● What the task requires
Return the whole listing exactly as it stands.
==== Source data ====
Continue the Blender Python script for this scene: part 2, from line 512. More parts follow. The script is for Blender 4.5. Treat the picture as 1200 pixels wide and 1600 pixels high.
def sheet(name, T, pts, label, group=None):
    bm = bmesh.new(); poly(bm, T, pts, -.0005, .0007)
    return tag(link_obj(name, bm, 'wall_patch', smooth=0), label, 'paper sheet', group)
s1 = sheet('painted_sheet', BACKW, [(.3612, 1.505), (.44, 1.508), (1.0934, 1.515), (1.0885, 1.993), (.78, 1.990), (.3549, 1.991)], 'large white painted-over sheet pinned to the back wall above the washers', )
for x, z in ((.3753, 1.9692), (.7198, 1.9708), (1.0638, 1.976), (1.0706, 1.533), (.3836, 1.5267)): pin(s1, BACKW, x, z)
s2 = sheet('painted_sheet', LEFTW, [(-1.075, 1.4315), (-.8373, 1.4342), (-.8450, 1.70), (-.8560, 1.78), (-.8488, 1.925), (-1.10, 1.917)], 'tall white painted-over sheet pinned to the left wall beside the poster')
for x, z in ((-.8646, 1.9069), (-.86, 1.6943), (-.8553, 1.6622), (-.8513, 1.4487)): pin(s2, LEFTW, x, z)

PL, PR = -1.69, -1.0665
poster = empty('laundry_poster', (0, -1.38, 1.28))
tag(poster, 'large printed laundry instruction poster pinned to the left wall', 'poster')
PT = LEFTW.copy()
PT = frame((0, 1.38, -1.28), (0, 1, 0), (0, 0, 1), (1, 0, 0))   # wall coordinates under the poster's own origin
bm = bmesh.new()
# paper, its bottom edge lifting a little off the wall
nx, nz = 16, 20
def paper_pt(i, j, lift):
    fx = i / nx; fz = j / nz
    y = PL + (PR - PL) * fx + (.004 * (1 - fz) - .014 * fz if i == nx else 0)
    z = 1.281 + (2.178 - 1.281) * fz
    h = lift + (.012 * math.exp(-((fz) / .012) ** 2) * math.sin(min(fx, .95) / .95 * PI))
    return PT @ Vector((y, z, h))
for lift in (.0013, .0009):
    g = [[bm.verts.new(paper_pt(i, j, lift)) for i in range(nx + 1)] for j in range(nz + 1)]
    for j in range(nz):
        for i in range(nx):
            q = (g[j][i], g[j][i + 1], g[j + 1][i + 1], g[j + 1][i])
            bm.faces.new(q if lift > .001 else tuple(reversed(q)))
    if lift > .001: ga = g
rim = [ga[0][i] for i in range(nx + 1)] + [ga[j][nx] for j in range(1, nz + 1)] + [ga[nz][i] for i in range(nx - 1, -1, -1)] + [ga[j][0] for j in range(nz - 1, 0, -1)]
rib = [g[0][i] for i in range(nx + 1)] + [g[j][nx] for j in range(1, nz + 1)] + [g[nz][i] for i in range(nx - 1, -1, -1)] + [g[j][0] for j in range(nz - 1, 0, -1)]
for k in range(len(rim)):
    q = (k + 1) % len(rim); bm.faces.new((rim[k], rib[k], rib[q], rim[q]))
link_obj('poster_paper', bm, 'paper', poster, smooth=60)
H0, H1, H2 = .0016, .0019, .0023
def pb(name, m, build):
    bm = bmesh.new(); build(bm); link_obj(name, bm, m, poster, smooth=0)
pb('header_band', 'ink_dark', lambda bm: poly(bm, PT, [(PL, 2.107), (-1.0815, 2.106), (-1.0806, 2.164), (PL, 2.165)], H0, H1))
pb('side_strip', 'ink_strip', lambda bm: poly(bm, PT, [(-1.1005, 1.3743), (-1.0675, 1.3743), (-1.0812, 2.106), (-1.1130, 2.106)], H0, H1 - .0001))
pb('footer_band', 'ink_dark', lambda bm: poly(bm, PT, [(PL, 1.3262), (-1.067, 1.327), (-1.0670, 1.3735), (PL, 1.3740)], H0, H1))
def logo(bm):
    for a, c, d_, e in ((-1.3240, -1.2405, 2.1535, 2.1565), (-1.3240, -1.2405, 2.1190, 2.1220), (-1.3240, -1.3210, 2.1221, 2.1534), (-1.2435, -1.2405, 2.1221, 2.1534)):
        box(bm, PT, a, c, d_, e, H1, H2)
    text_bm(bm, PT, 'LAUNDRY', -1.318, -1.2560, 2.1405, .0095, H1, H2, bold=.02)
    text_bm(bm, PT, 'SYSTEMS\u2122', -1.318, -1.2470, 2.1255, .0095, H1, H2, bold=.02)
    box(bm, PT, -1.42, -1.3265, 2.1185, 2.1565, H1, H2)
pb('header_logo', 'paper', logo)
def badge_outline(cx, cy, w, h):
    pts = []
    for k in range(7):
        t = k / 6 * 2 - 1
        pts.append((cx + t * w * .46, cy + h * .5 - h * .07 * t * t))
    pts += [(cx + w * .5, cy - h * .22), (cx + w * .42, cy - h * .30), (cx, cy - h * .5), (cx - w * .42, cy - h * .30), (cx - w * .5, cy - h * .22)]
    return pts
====
● Complete response
Continue the Blender Python script for this scene: part 2, from line 512. More parts follow. The script is for Blender 4.5. Treat the picture as 1200 pixels wide and 1600 pixels high.
def sheet(name, T, pts, label, group=None):
    bm = bmesh.new(); poly(bm, T, pts, -.0005, .0007)
    return tag(link_obj(name, bm, 'wall_patch', smooth=0), label, 'paper sheet', group)
s1 = sheet('painted_sheet', BACKW, [(.3612, 1.505), (.44, 1.508), (1.0934, 1.515), (1.0885, 1.993), (.78, 1.990), (.3549, 1.991)], 'large white painted-over sheet pinned to the back wall above the washers', )
for x, z in ((.3753, 1.9692), (.7198, 1.9708), (1.0638, 1.976), (1.0706, 1.533), (.3836, 1.5267)): pin(s1, BACKW, x, z)
s2 = sheet('painted_sheet', LEFTW, [(-1.075, 1.4315), (-.8373, 1.4342), (-.8450, 1.70), (-.8560, 1.78), (-.8488, 1.925), (-1.10, 1.917)], 'tall white painted-over sheet pinned to the left wall beside the poster')
for x, z in ((-.8646, 1.9069), (-.86, 1.6943), (-.8553, 1.6622), (-.8513, 1.4487)): pin(s2, LEFTW, x, z)

PL, PR = -1.69, -1.0665
poster = empty('laundry_poster', (0, -1.38, 1.28))
tag(poster, 'large printed laundry instruction poster pinned to the left wall', 'poster')
PT = LEFTW.copy()
PT = frame((0, 1.38, -1.28), (0, 1, 0), (0, 0, 1), (1, 0, 0))   # wall coordinates under the poster's own origin
bm = bmesh.new()
# paper, its bottom edge lifting a little off the wall
nx, nz = 16, 20
def paper_pt(i, j, lift):
    fx = i / nx; fz = j / nz
    y = PL + (PR - PL) * fx + (.004 * (1 - fz) - .014 * fz if i == nx else 0)
    z = 1.281 + (2.178 - 1.281) * fz
    h = lift + (.012 * math.exp(-((fz) / .012) ** 2) * math.sin(min(fx, .95) / .95 * PI))
    return PT @ Vector((y, z, h))
for lift in (.0013, .0009):
    g = [[bm.verts.new(paper_pt(i, j, lift)) for i in range(nx + 1)] for j in range(nz + 1)]
    for j in range(nz):
        for i in range(nx):
            q = (g[j][i], g[j][i + 1], g[j + 1][i + 1], g[j + 1][i])
            bm.faces.new(q if lift > .001 else tuple(reversed(q)))
    if lift > .001: ga = g
rim = [ga[0][i] for i in range(nx + 1)] + [ga[j][nx] for j in range(1, nz + 1)] + [ga[nz][i] for i in range(nx - 1, -1, -1)] + [ga[j][0] for j in range(nz - 1, 0, -1)]
rib = [g[0][i] for i in range(nx + 1)] + [g[j][nx] for j in range(1, nz + 1)] + [g[nz][i] for i in range(nx - 1, -1, -1)] + [g[j][0] for j in range(nz - 1, 0, -1)]
for k in range(len(rim)):
    q = (k + 1) % len(rim); bm.faces.new((rim[k], rib[k], rib[q], rim[q]))
link_obj('poster_paper', bm, 'paper', poster, smooth=60)
H0, H1, H2 = .0016, .0019, .0023
def pb(name, m, build):
    bm = bmesh.new(); build(bm); link_obj(name, bm, m, poster, smooth=0)
pb('header_band', 'ink_dark', lambda bm: poly(bm, PT, [(PL, 2.107), (-1.0815, 2.106), (-1.0806, 2.164), (PL, 2.165)], H0, H1))
pb('side_strip', 'ink_strip', lambda bm: poly(bm, PT, [(-1.1005, 1.3743), (-1.0675, 1.3743), (-1.0812, 2.106), (-1.1130, 2.106)], H0, H1 - .0001))
pb('footer_band', 'ink_dark', lambda bm: poly(bm, PT, [(PL, 1.3262), (-1.067, 1.327), (-1.0670, 1.3735), (PL, 1.3740)], H0, H1))
def logo(bm):
    for a, c, d_, e in ((-1.3240, -1.2405, 2.1535, 2.1565), (-1.3240, -1.2405, 2.1190, 2.1220), (-1.3240, -1.3210, 2.1221, 2.1534), (-1.2435, -1.2405, 2.1221, 2.1534)):
        box(bm, PT, a, c, d_, e, H1, H2)
    text_bm(bm, PT, 'LAUNDRY', -1.318, -1.2560, 2.1405, .0095, H1, H2, bold=.02)
    text_bm(bm, PT, 'SYSTEMS\u2122', -1.318, -1.2470, 2.1255, .0095, H1, H2, bold=.02)
    box(bm, PT, -1.42, -1.3265, 2.1185, 2.1565, H1, H2)
pb('header_logo', 'paper', logo)
def badge_outline(cx, cy, w, h):
    pts = []
    for k in range(7):
        t = k / 6 * 2 - 1
        pts.append((cx + t * w * .46, cy + h * .5 - h * .07 * t * t))
    pts += [(cx + w * .5, cy - h * .22), (cx + w * .42, cy - h * .30), (cx, cy - h * .5), (cx - w * .42, cy - h * .30), (cx - w * .5, cy - h * .22)]
    return pts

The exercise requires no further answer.